Dès ses quinze ans, en sortant de l’internat, Guido commence à consommer de la drogue, d’abord du haschich, puis de l’héroïne, d’abord en sniffant, puis en intraveineuse. Pour financer sa consommation, il deale dans la cave de ses parents, sans jamais être inquiété. Alors qu’il se fout royalement de l’école, son quotidien est alors fait de vente et d’achat, de voyages aux Pays-Bas et de passages en prison. À la prison pour jeunes de Dreiborn, il réussit même à faire pousser ses propres plantes de cannabis sans que le jardinier ne s’en rende compte... Si on ne savait pas que tout cela était vrai, on pourrait estimer que le scénariste a vraiment eu la main lourde dans l’exagération.
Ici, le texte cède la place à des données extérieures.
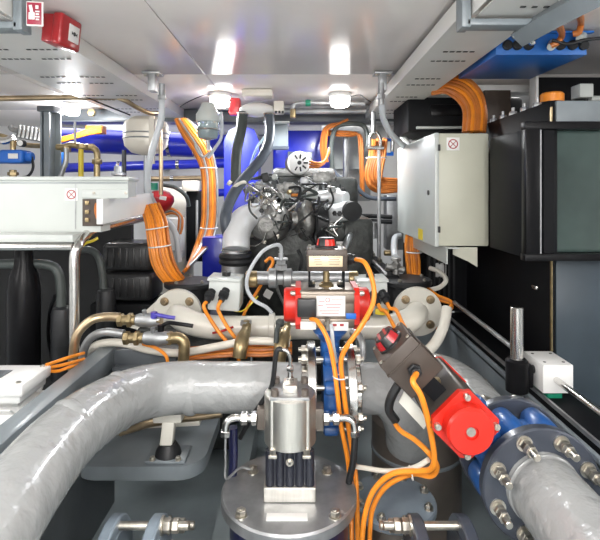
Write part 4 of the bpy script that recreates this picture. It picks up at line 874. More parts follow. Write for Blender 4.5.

La suite de la vie de Guido devient d’ailleurs de plus en plus incroyable, entre un saut d’un mur de 18 mètres de haut pour échapper à la prison, à laquelle il survit, mais dont les conséquences (une fracture de la cinquième vertèbre cervicale) le cloueront désormais au fauteuil roulant, et une tentative de suicide astucieuse (un revolver fixé dans un étau) qui échouera. Mais malgré tout, Pol Cruchten reste à distance, évite l’empathie ou la compassion, le misérabilisme et la pitié. Il se limite à faire raconter ce sort par une voix monotone et des images sublimes et calmes. On est dans la distanciation classique, d’ailleurs ses grandes références sont Eisenstein ou Dziga Vertov, Jean Vigo ou Joris Ivens. Il n’y a pas de dialogue dans le film, les personnages qui apparaissent portent tous des masques (réalisés par Noémie Crosse, Alexia Goryn et Margaux Nessi et inspirés des photos de Eugene Meatyard), qui signifient à la fois la mascarade de cette vie luxembourgeoise et l’universalité du sort de Guido. Et la mort en sa représentation la plus classique, en camarde, traverse le film de bout en bout, comme elle rôda dans la vie de Guido.
Never die young sonne juste du début à la fin, car il est esthétiquement cohérent, avec deux petites exceptions : les passages sur le corps où Sylvia Camarda danse dans les rues de Pétange, et le monologue féminin tentant d’expliquer l’addiction à l’héroïne comme une grande passion amoureuse dérangent un peu cette cohérence formelle par leur côté facile, redondant. Néanmoins, cette œuvre libre est riche vaut d’être vue – et regardée à plusieurs reprises, car elle permet de nouvelles lectures à chaque vision.